*The records*
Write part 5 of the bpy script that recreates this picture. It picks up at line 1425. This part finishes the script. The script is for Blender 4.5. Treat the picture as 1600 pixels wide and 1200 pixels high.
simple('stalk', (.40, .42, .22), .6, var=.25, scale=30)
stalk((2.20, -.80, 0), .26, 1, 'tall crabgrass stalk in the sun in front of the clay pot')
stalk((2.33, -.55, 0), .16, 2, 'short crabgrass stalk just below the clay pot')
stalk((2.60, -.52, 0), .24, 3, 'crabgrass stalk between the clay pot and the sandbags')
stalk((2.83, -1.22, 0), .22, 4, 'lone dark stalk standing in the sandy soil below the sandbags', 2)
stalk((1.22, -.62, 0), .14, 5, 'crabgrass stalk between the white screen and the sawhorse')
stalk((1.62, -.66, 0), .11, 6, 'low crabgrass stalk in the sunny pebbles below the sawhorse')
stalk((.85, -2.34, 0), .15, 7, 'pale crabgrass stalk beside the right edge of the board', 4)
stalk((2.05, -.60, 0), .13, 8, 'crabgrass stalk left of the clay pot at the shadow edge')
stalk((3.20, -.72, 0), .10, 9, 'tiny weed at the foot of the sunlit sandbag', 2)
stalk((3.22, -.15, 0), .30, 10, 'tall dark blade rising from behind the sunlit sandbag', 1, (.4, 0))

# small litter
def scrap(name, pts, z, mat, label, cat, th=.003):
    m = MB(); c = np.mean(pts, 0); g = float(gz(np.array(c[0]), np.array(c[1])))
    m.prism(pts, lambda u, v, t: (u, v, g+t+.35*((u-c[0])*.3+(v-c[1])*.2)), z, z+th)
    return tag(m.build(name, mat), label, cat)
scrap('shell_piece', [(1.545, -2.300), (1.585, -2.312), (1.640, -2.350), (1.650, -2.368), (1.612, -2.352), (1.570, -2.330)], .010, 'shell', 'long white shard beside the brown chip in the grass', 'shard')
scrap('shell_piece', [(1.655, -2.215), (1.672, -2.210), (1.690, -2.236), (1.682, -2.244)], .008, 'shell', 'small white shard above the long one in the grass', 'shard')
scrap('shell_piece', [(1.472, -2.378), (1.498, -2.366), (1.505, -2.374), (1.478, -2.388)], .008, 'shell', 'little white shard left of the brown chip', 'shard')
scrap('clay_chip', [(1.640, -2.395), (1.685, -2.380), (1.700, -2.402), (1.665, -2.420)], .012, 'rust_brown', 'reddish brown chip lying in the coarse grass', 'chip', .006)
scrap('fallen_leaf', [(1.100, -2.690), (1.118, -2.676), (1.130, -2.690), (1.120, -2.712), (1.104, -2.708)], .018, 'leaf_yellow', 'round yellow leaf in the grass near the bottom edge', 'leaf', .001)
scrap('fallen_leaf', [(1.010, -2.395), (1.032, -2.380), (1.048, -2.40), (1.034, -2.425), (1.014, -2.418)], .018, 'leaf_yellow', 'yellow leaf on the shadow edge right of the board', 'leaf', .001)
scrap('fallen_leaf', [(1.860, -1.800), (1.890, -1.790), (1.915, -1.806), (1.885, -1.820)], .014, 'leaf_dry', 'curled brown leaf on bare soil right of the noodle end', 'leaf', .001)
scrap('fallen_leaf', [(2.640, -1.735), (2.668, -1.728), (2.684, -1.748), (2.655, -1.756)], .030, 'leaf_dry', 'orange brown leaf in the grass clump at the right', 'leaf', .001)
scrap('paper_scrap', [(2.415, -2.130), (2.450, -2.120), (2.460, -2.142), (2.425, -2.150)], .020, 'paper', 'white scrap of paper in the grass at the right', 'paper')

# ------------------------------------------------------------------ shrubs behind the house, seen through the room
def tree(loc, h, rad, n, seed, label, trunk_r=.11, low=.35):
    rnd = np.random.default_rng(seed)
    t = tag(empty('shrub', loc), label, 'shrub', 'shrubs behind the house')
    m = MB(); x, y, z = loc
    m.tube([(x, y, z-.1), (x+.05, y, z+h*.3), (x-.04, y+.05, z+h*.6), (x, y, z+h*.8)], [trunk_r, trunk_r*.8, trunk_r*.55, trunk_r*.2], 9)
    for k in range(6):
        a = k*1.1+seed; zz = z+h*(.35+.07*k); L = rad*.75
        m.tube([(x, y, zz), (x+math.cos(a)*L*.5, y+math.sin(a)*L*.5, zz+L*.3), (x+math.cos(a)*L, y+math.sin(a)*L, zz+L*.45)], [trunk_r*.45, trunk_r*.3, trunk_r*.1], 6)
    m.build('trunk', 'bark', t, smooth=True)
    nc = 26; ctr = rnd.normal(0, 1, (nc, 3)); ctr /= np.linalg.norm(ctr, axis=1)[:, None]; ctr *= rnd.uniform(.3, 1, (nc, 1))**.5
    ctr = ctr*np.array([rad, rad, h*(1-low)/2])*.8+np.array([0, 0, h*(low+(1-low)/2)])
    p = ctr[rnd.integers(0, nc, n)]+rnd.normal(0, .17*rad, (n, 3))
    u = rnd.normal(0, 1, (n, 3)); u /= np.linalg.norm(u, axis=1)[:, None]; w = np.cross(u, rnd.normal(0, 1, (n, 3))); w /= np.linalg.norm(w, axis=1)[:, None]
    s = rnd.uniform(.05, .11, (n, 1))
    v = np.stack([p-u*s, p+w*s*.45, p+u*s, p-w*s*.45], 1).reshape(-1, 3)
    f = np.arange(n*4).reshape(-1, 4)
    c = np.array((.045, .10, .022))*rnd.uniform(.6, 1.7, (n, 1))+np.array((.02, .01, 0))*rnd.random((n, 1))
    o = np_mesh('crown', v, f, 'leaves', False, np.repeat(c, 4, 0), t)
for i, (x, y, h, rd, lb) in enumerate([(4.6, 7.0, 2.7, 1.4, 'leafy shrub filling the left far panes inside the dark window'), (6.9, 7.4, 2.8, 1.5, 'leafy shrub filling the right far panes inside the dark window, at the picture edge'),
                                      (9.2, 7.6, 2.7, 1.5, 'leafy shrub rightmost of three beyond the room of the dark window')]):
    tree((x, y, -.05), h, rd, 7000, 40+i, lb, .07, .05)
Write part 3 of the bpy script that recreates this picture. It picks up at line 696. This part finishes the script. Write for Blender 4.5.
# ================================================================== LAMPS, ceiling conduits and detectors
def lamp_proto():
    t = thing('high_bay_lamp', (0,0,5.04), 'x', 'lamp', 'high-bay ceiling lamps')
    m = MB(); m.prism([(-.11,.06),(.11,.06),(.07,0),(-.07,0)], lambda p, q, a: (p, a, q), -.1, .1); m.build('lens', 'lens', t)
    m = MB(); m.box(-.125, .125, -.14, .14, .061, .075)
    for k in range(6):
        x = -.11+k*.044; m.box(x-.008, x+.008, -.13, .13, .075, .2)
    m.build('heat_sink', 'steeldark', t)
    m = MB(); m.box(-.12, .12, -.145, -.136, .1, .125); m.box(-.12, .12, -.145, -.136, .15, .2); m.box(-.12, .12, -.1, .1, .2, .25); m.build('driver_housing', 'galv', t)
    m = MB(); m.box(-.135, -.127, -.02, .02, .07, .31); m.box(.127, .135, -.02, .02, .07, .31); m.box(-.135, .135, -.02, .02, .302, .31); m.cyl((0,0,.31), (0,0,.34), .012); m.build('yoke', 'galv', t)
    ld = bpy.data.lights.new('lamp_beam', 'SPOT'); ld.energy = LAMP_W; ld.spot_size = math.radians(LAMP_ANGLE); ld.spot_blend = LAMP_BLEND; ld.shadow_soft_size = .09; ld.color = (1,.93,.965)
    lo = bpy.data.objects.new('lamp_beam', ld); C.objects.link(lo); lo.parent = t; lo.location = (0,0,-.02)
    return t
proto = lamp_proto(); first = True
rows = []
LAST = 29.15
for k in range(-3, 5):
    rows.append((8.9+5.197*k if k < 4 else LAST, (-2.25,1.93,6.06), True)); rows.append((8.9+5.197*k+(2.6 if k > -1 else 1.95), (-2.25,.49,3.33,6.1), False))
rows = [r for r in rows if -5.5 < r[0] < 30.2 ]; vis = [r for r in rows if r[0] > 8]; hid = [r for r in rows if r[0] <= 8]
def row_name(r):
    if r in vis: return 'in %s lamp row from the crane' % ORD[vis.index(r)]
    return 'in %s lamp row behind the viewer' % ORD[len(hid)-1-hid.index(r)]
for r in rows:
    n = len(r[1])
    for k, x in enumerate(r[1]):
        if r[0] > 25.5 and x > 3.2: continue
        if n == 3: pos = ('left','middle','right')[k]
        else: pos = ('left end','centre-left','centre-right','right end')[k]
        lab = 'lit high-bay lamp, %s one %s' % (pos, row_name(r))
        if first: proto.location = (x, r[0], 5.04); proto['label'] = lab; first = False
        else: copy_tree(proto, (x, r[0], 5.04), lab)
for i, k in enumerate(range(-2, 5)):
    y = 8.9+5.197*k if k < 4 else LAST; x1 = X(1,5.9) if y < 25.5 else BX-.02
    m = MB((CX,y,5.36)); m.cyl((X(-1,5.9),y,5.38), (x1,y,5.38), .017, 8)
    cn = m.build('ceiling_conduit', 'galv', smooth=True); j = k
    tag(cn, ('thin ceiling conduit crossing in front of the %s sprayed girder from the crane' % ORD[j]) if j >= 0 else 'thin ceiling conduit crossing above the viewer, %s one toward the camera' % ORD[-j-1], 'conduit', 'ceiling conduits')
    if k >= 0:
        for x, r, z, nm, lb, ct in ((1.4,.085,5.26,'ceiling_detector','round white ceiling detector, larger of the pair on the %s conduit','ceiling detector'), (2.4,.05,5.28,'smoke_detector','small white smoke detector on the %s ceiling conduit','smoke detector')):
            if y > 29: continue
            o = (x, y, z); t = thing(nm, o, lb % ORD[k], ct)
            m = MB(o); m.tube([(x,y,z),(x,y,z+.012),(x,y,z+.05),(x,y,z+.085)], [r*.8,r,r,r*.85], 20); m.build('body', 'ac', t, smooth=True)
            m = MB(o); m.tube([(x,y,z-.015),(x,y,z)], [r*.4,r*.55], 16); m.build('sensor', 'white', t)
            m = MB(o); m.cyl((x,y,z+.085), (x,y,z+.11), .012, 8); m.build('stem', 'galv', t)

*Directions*
Check each line above for the string "picture" and show the ones that have it.

*Full response*
Write part 5 of the bpy script that recreates this picture. It picks up at line 1425. This part finishes the script. The script is for Blender 4.5. Treat the picture as 1600 pixels wide and 1200 pixels high.
for i, (x, y, h, rd, lb) in enumerate([(4.6, 7.0, 2.7, 1.4, 'leafy shrub filling the left far panes inside the dark window'), (6.9, 7.4, 2.8, 1.5, 'leafy shrub filling the right far panes inside the dark window, at the picture edge'),
Write part 3 of the bpy script that recreates this picture. It picks up at line 696. This part finishes the script. Write for Blender 4.5.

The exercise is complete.